- _Task_: Check every line below for the string "scene", and copy the lines that contain it.

- _Source material_:
-- Start --

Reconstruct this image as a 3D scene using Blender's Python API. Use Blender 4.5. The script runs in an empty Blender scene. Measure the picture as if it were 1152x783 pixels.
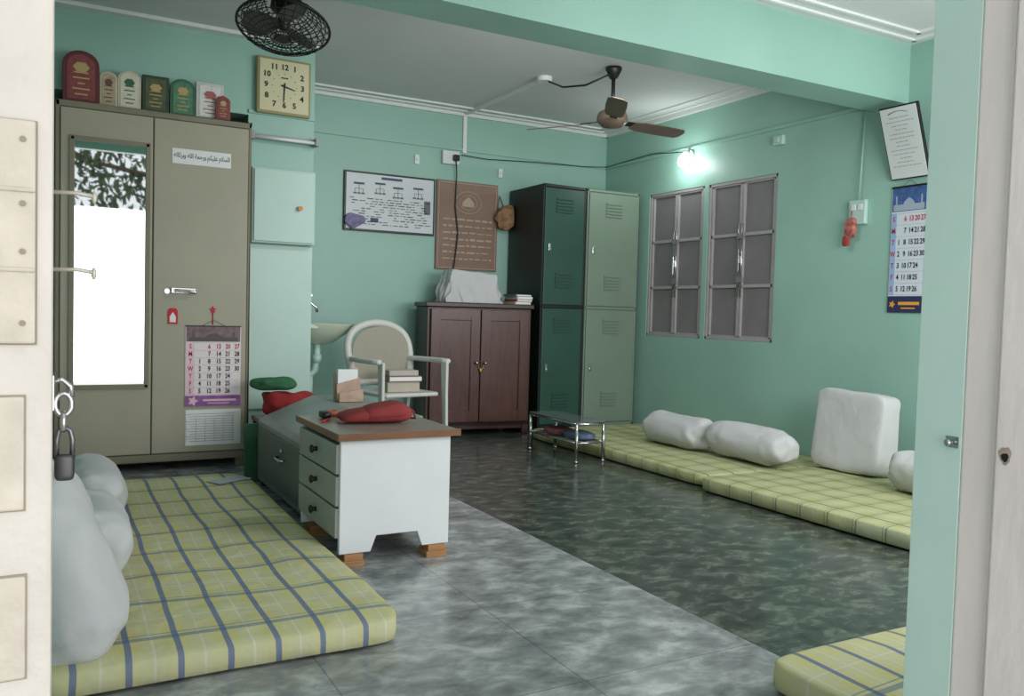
import bpy, bmesh, math, random
from mathutils import Vector, Matrix, noise, Euler
random.seed(7)
C=bpy.context.collection
sc=bpy.context.scene
try:
    sc.view_settings.view_transform='Standard'; sc.view_settings.look='None'
    sc.view_settings.exposure=0.0
except Exception: pass
# ------------------------------------------------------------ materials
def lin(c):
    return tuple(((v/255)/12.92 if v/255<=.04045 else ((v/255+.055)/1.055)**2.4) for v in c)
MC={}
def M(name,rgb,rough=.5,metal=0,var=.08,scale=6,bump=0.0,emit=0,bscale=None,spec=.5,stretch=None,var2=0):
    if name in MC: return MC[name]
    m=bpy.data.materials.new(name); m.use_nodes=True; nt=m.node_tree; N=nt.nodes; L=nt.links
    p=N['Principled BSDF']; c=lin(rgb)
    tc=N.new('ShaderNodeTexCoord'); mp=N.new('ShaderNodeMapping'); L.new(tc.outputs['Object'],mp.inputs[0])
    if stretch: mp.inputs['Scale'].default_value=stretch
    nz=N.new('ShaderNodeTexNoise'); nz.inputs['Scale'].default_value=scale; nz.inputs['Detail'].default_value=5
    L.new(mp.outputs[0],nz.inputs['Vector'])
    r=N.new('ShaderNodeValToRGB'); r.color_ramp.elements[0].position=.3; r.color_ramp.elements[1].position=.7
    r.color_ramp.elements[0].color=(*[v*(1-var) for v in c],1); r.color_ramp.elements[1].color=(*[min(1,v*(1+var)) for v in c],1)
    L.new(nz.outputs['Fac'],r.inputs[0]); L.new(r.outputs[0],p.inputs['Base Color'])
    p.inputs['Roughness'].default_value=rough; p.inputs['Metallic'].default_value=metal
    p.inputs['Specular IOR Level'].default_value=spec
    if bump:
        n2=N.new('ShaderNodeTexNoise'); n2.inputs['Scale'].default_value=bscale or 30; n2.inputs['Detail'].default_value=4
        L.new(mp.outputs[0],n2.inputs['Vector'])
        b=N.new('ShaderNodeBump'); b.inputs['Strength'].default_value=bump; b.inputs['Distance'].default_value=.01
        L.new(n2.outputs['Fac'],b.inputs['Height']); L.new(b.outputs[0],p.inputs['Normal'])
    if emit:
        p.inputs['Emission Color'].default_value=(*c,1); p.inputs['Emission Strength'].default_value=emit
    MC[name]=m; return m
def math_(N,L,op,a,b=None,c=None):
    n=N.new('ShaderNodeMath'); n.operation=op
    for i,v in enumerate((a,b,c)):
        if v is None: continue
        if isinstance(v,(int,float)): n.inputs[i].default_value=v
        else: L.new(v,n.inputs[i])
    return n.outputs[0]
def mixc(N,L,f,a,b):
    n=N.new('ShaderNodeMix'); n.data_type='RGBA'
    if isinstance(f,(int,float)): n.inputs[0].default_value=f
    else: L.new(f,n.inputs[0])
    for i,v in ((6,a),(7,b)):
        if isinstance(v,tuple): n.inputs[i].default_value=(*v[:3],1)
        else: L.new(v,n.inputs[i])
    return n.outputs[2]
def floor_mat():
    m=bpy.data.materials.new('marble_tile_floor'); m.use_nodes=True; nt=m.node_tree; N=nt.nodes; L=nt.links; p=N['Principled BSDF']
    g=N.new('ShaderNodeNewGeometry'); s=N.new('ShaderNodeSeparateXYZ'); L.new(g.outputs['Position'],s.inputs[0])
    def marb(scale,rough,dist,stops,rot):
        mp=N.new('ShaderNodeMapping'); mp.inputs['Rotation'].default_value=(0,0,rot); mp.inputs['Scale'].default_value=(1.0,1.5,1); L.new(g.outputs['Position'],mp.inputs[0])
        n1=N.new('ShaderNodeTexNoise'); n1.inputs['Scale'].default_value=scale; n1.inputs['Detail'].default_value=9; n1.inputs['Roughness'].default_value=rough; n1.inputs['Distortion'].default_value=dist
        L.new(mp.outputs[0],n1.inputs['Vector'])
        r1=N.new('ShaderNodeValToRGB'); e=r1.color_ramp.elements
        e[0].position=stops[0][0]; e[0].color=(*lin(stops[0][1]),1); e[1].position=stops[2][0]; e[1].color=(*lin(stops[2][1]),1)
        k=r1.color_ramp.elements.new(stops[1][0]); k.color=(*lin(stops[1][1]),1)
        L.new(n1.outputs['Fac'],r1.inputs[0]); return r1.outputs[0]
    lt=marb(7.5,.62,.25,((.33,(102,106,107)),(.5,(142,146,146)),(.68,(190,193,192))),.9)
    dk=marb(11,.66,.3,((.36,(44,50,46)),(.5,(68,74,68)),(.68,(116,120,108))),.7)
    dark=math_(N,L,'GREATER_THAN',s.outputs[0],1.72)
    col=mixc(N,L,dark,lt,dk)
    fx=math_(N,L,'FRACT',math_(N,L,'DIVIDE',math_(N,L,'ADD',s.outputs[0],3.88),.56))
    fy=math_(N,L,'FRACT',math_(N,L,'DIVIDE',math_(N,L,'ADD',s.outputs[1],5.6),.56))
    gr=math_(N,L,'MAXIMUM',math_(N,L,'LESS_THAN',fx,.008),math_(N,L,'LESS_THAN',fy,.008))
    col=mixc(N,L,math_(N,L,'MULTIPLY',gr,.5),col,lin((66,70,70)))
    L.new(col,p.inputs['Base Color'])
    n3=N.new('ShaderNodeTexNoise'); n3.inputs['Scale'].default_value=2.5; L.new(g.outputs['Position'],n3.inputs['Vector'])
    L.new(math_(N,L,'MULTIPLY_ADD',n3.outputs['Fac'],.22,.10),p.inputs['Roughness'])
    return m
def plaid(name,base,alt,line,cross,white,px,py,wl=.10,la=.8,ca=.6):
    m=bpy.data.materials.new(name); m.use_nodes=True; nt=m.node_tree; N=nt.nodes; L=nt.links; p=N['Principled BSDF']
    tc=N.new('ShaderNodeTexCoord'); s=N.new('ShaderNodeSeparateXYZ'); L.new(tc.outputs['Object'],s.inputs[0])
    nz=N.new('ShaderNodeTexNoise'); nz.inputs['Scale'].default_value=2.2; L.new(tc.outputs['Object'],nz.inputs['Vector'])
    w=math_(N,L,'MULTIPLY',math_(N,L,'SUBTRACT',nz.outputs['Fac'],.5),.03)
    X=math_(N,L,'ADD',s.outputs[0],w); Y=math_(N,L,'ADD',s.outputs[1],w)
    fx=math_(N,L,'FRACT',math_(N,L,'DIVIDE',math_(N,L,'ADD',X,10.03),px)); fy=math_(N,L,'FRACT',math_(N,L,'DIVIDE',math_(N,L,'ADD',Y,10),py))
    def band(f,a,b): return math_(N,L,'MULTIPLY',math_(N,L,'GREATER_THAN',f,a),math_(N,L,'LESS_THAN',f,b))
    col=mixc(N,L,math_(N,L,'MULTIPLY',band(fx,.30,.80),.55),lin(base),lin(alt))
    col=mixc(N,L,math_(N,L,'MULTIPLY',band(fy,.35,.75),.55),col,lin(alt))
    col=mixc(N,L,math_(N,L,'MULTIPLY',band(fx,.53,.58),.6),col,lin(white))
    col=mixc(N,L,math_(N,L,'MULTIPLY',band(fy,.53,.56),.6),col,lin(white))
    col=mixc(N,L,math_(N,L,'MULTIPLY',band(fy,.0,wl*.6),ca),col,lin(cross))
    col=mixc(N,L,math_(N,L,'MULTIPLY',band(fy,.12,.14),ca),col,lin(cross))
    col=mixc(N,L,math_(N,L,'MULTIPLY',band(fx,.0,wl),la),col,lin(line))
    L.new(col,p.inputs['Base Color']); p.inputs['Roughness'].default_value=.9; p.inputs['Specular IOR Level'].default_value=.15
    n2=N.new('ShaderNodeTexNoise'); n2.inputs['Scale'].default_value=8; n2.inputs['Detail'].default_value=3; L.new(tc.outputs['Object'],n2.inputs['Vector'])
    b=N.new('ShaderNodeBump'); b.inputs['Strength'].default_value=.5; b.inputs['Distance'].default_value=.03; L.new(n2.outputs['Fac'],b.inputs['Height']); L.new(b.outputs[0],p.inputs['Normal'])
    return m
# ------------------------------------------------------------ mesh builder
class MB:
    def __init__(s): s.bm=bmesh.new()
    def _add(s,verts,faces,mi,T=None,smooth=False):
        vs=[s.bm.verts.new((T@Vector(v)) if T else v) for v in verts]
        for f in faces:
            try:
                q=s.bm.faces.new([vs[i] for i in f]); q.material_index=mi; q.smooth=smooth
            except ValueError: pass
        return s
    def box(s,x0,x1,y0,y1,z0,z1,mi=0,T=None):
        v=[(x,y,z) for x in (x0,x1) for y in (y0,y1) for z in (z0,z1)]
        return s._add(v,[(0,1,3,2),(4,6,7,5),(0,4,5,1),(2,3,7,6),(0,2,6,4),(1,5,7,3)],mi,T)
    def prism(s,poly,axis,a,b,mi=0,T=None,smooth=False):
        def mk(p,t):
            return {'x':(t,p[0],p[1]),'y':(p[0],t,p[1]),'z':(p[0],p[1],t)}[axis]
        n=len(poly); v=[mk(p,a) for p in poly]+[mk(p,b) for p in poly]
        f=[tuple(range(n)),tuple(range(2*n-1,n-1,-1))]+[(i,(i+1)%n,n+(i+1)%n,n+i) for i in range(n)]
        return s._add(v,f,mi,T,smooth)
    def cyl(s,p1,p2,r,r2=None,n=16,mi=0,T=None):
        p1=Vector(p1);p2=Vector(p2); r2=r if r2 is None else r2
        d=(p2-p1).normalized(); a=d.orthogonal().normalized(); b=d.cross(a)
        v=[];f=[]
        for P,R in ((p1,r),(p2,r2)):
            for i in range(n):
                t=2*math.pi*i/n; v.append(tuple(P+a*R*math.cos(t)+b*R*math.sin(t)))
        f=[(i,(i+1)%n,n+(i+1)%n,n+i) for i in range(n)]
        s._add(v,f,mi,T,True); s._add(v[:n],[tuple(range(n))],mi,T); s._add(v[n:],[tuple(range(n))],mi,T); return s
    def tube(s,path,r,n=8,mi=0,closed=False,T=None,flat=None):
        P=[Vector(p) for p in path]; m=len(P); v=[];f=[]; up=None
        for i,p in enumerate(P):
            if closed: d=(P[(i+1)%m]-P[i-1])
            else: d=P[min(i+1,m-1)]-P[max(i-1,0)]
            d.normalize()
            if up is None: up=d.orthogonal().normalized()
            a=(up-d*up.dot(d)).normalized(); up=a; b=d.cross(a)
            rr=r[i] if isinstance(r,(list,tuple)) else r
            for k in range(n):
                t=2*math.pi*k/n; v.append(tuple(p+a*rr*math.cos(t)+b*rr*math.sin(t)))
        R=m if closed else m-1
        for i in range(R):
            j=(i+1)%m
            for k in range(n): f.append((i*n+k,i*n+(k+1)%n,j*n+(k+1)%n,j*n+k))
        if not closed: f+= [tuple(range(n)),tuple(range((m-1)*n,m*n))]
        return s._add(v,f,mi,T,True)
    def lathe(s,prof,c=(0,0,0),n=24,mi=0,T=None,sx=1,sy=1,a0=0,a1=2*math.pi):
        full=abs(a1-a0-2*math.pi)<1e-6; cnt=n if full else n+1; v=[];f=[]
        for r,z in prof:
            for i in range(cnt):
                t=a0+(a1-a0)*i/n; v.append((c[0]+r*math.cos(t)*sx,c[1]+r*math.sin(t)*sy,c[2]+z))
        for j in range(len(prof)-1):
            for i in range(n):
                i2=(i+1)%cnt if full else i+1
                f.append((j*cnt+i,j*cnt+i2,(j+1)*cnt+i2,(j+1)*cnt+i))
        return s._add(v,f,mi,T,True)
    def superq(s,c,a,b,h,e1=.6,e2=.6,axis='z',nu=24,nv=40,mi=0,wob=0,seed=0,T=None,taper=0):
        def sp(w,e): return math.copysign(abs(w)**e,w)
        v=[];f=[]
        for i in range(nu+1):
            u=-math.pi/2+math.pi*i/nu
            for j in range(nv):
                t=2*math.pi*j/nv
                z=h*sp(math.sin(u),e1); k=1-taper*z/h
                x=k*a*sp(math.cos(u),e1)*sp(math.cos(t),e2); y=k*b*sp(math.cos(u),e1)*sp(math.sin(t),e2)
                if axis=='y': x,y,z=x,z,y
                if axis=='x': x,y,z=z,x,y
                q=Vector((x,y,z))
                if wob: q*=1+wob*(noise.noise(q*7+Vector((seed,0,0)))+.5*noise.noise(q*18+Vector((0,seed,0))))
                v.append((q.x+c[0],q.y+c[1],q.z+c[2]))
        for i in range(nu):
            for j in range(nv): f.append((i*nv+j,i*nv+(j+1)%nv,(i+1)*nv+(j+1)%nv,(i+1)*nv+j))
        return s._add(v,f,mi,T,True)
    def text(s,body,size,x,y,z,mi=0,align='CENTER',T=None,sx=1,bold=0):
        cu=bpy.data.curves.new('t','FONT'); cu.body=body; cu.size=size; cu.align_x=align; cu.align_y='CENTER'; cu.resolution_u=2; cu.offset=bold
        ob=bpy.data.objects.new('t',cu); C.objects.link(ob); bpy.context.view_layer.update()
        me=bpy.data.meshes.new_from_object(ob.evaluated_get(bpy.context.evaluated_depsgraph_get()))
        mt=Matrix.Translation((x,y,z))@Matrix.Rotation(math.pi/2,4,'X')@Matrix.Diagonal((sx,1,1,1))
        if T: mt=T@mt
        me.transform(mt)
        n0=len(s.bm.faces); s.bm.from_mesh(me); s.bm.faces.ensure_lookup_table()
        for q in s.bm.faces[n0:]: q.material_index=mi
        bpy.data.objects.remove(ob); bpy.data.curves.remove(cu); bpy.data.meshes.remove(me)
        return s
ORG={}
def root_of(o):
    while o.parent: o=o.parent
    return o
def fin(mb,name,parent,mats,bevel=0,sub=0,seg=2,label=None,weld=True):
    me=bpy.data.meshes.new(name)
    if weld: bmesh.ops.remove_doubles(mb.bm,verts=mb.bm.verts,dist=1e-5)
    bmesh.ops.recalc_face_normals(mb.bm,faces=mb.bm.faces)
    if parent is not None:
        o=ORG.get(root_of(parent).name)
        if o is not None: bmesh.ops.translate(mb.bm,verts=mb.bm.verts,vec=-o)
    mb.bm.to_mesh(me); mb.bm.free()
    if not isinstance(mats,(list,tuple)): mats=[mats]
    for m in mats: me.materials.append(m)
    ob=bpy.data.objects.new(name,me); C.objects.link(ob)
    if parent is not None: ob.parent=parent
    if bevel:
        b=ob.modifiers.new('bevel','BEVEL'); b.width=bevel; b.segments=seg; b.limit_method='ANGLE'; b.angle_limit=math.radians(40)
    if sub:
        b=ob.modifiers.new('sub','SUBSURF'); b.levels=sub; b.render_levels=sub
    if label: ob['label']=label
    return ob
def thing(name,label,cat,loc,rot=None,world=True,group=None):
    e=bpy.data.objects.new(name,None); e.location=loc; C.objects.link(e); e.empty_display_size=.1
    if rot: e.rotation_euler=rot
    e['label']=label; e['category']=cat
    if group: e['group']=group
    if world: ORG[e.name]=Vector(loc)
    return e
def single(mb,name,label,cat,loc,mats,group=None,**k):
    """one-mesh thing, authored in world coordinates, origin at loc"""
    bmesh.ops.translate(mb.bm,verts=mb.bm.verts,vec=-Vector(loc))
    ob=fin(mb,name,None,mats,**k); ob.location=loc; ob['label']=label; ob['category']=cat
    if group: ob['group']=group
    return ob
def structure(mb,name,mats,**k):
    ob=fin(mb,name,None,mats,**k); ob['kind']='structure'; return ob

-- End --

- _Problem solution_:
Reconstruct this image as a 3D scene using Blender's Python API. Use Blender 4.5. The script runs in an empty Blender scene. Measure the picture as if it were 1152x783 pixels.
sc=bpy.context.scene